In many high-rise residential buildings and blocks of flats, there is a dangerous assumption: if a corridor has solid walls, fire doors, and compliant signage, it is a safe, fire-resisting space.
However, at MAF Associates, our compartmentation surveys frequently reveal a startling reality. The “fire line” often stops exactly where you stop looking at the suspended ceiling.
Out of Sight, Out of Mind
Suspended ceilings are rarely designed to be part of a building’s fire-resisting construction. They are usually architectural or acoustic features used to hide services like cable trays, pipework, and ductwork.
Once you remove a ceiling tile, the illusion of safety often vanishes. We frequently find that the fire compartment walls do not extend to the structural slab above, leaving massive, unprotected voids. These voids can allow fire and smoke to bypass fire doors and walls entirely, spreading through the building long before the visible “fire-resisting” structures fail.
The Danger of Unprotected Steel
One of the most critical defects we encounter is unprotected primary steelwork hidden within these voids. Because we utilise in-house structural engineering expertise, we can identify when primary beams or columns pass through compartment lines without any fire protection.
In the event of a fire, unprotected steel rapidly loses its strength. This doesn’t just encourage fire spread; it can lead to local or even progressive structural failure, completely undermining the building’s original fire strategy.
How Compartmentation Erodes Over Time
Even if a building was compliant when first built, years of maintenance and upgrades often erode its safety. We see this through:
- New Service Installations: New pipes or wires poked through walls without proper fire stopping.
- ICT and Security Upgrades: Cables for cameras or internet that create new penetrations.
- Refurbishments: Reactive maintenance that focuses on the visible space but ignores the void above.
What was once a protected escape route can slowly turn into a continuous, concealed path for fire. These are the kinds of issues our fire consultancy team encounter regularly, combining structural knowledge with hands-on inspection to reveal hidden risks.

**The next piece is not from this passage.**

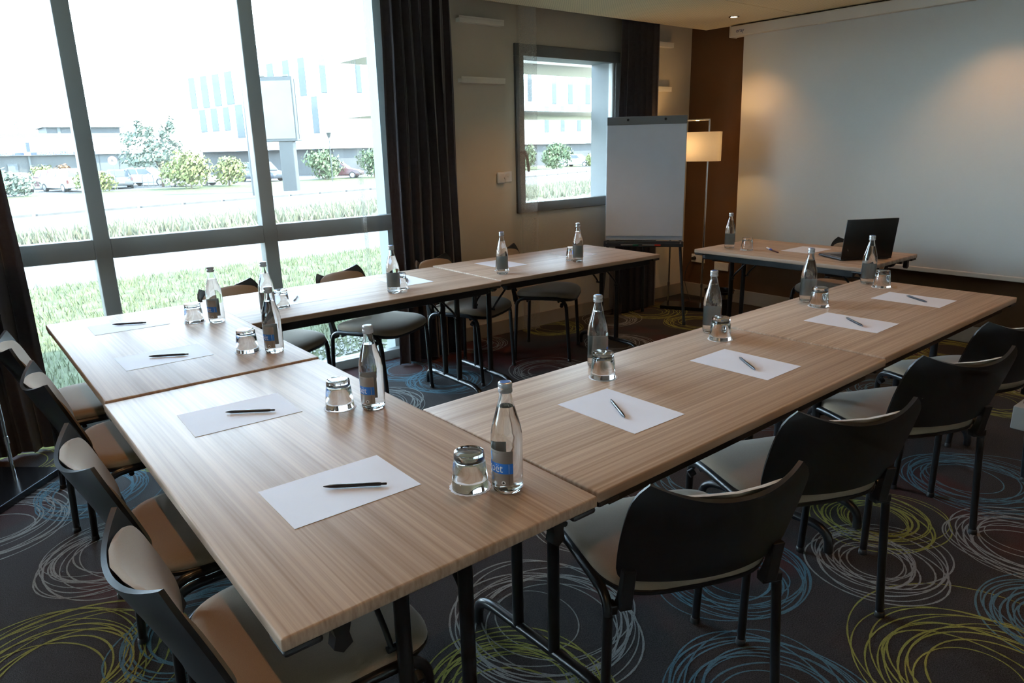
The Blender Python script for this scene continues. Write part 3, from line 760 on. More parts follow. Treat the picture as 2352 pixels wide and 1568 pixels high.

Why This Matters for Life Safety
Corridors are the primary means of escape for residents. If smoke enters these spaces through hidden voids, they can quickly become untenable, which is life-threatening for vulnerable occupants or during extended evacuations.
Because these failures are invisible during routine, non-intrusive inspections, they often go unnoticed until it is too late.
Looking Beyond the Ceiling
A corridor is not fire-resisting just because it looks robust. True safety requires a multi-disciplinary approach that includes:
- Intrusive Assessments: Physically opening up ceilings to see what lies above.
- Structural Knowledge: Understanding the role of hidden steelwork and its protection requirements.
- Informed Risk Interpretation: Moving away from “assuming compliance” and toward verifying it through expert inspection.
At MAF Associates, we look beyond visible construction to assess how a building will actually perform in a fire. Our work spans from external wall safety to detailed compartmentation surveys, helping dutyholders take proportionate action to protect life and property.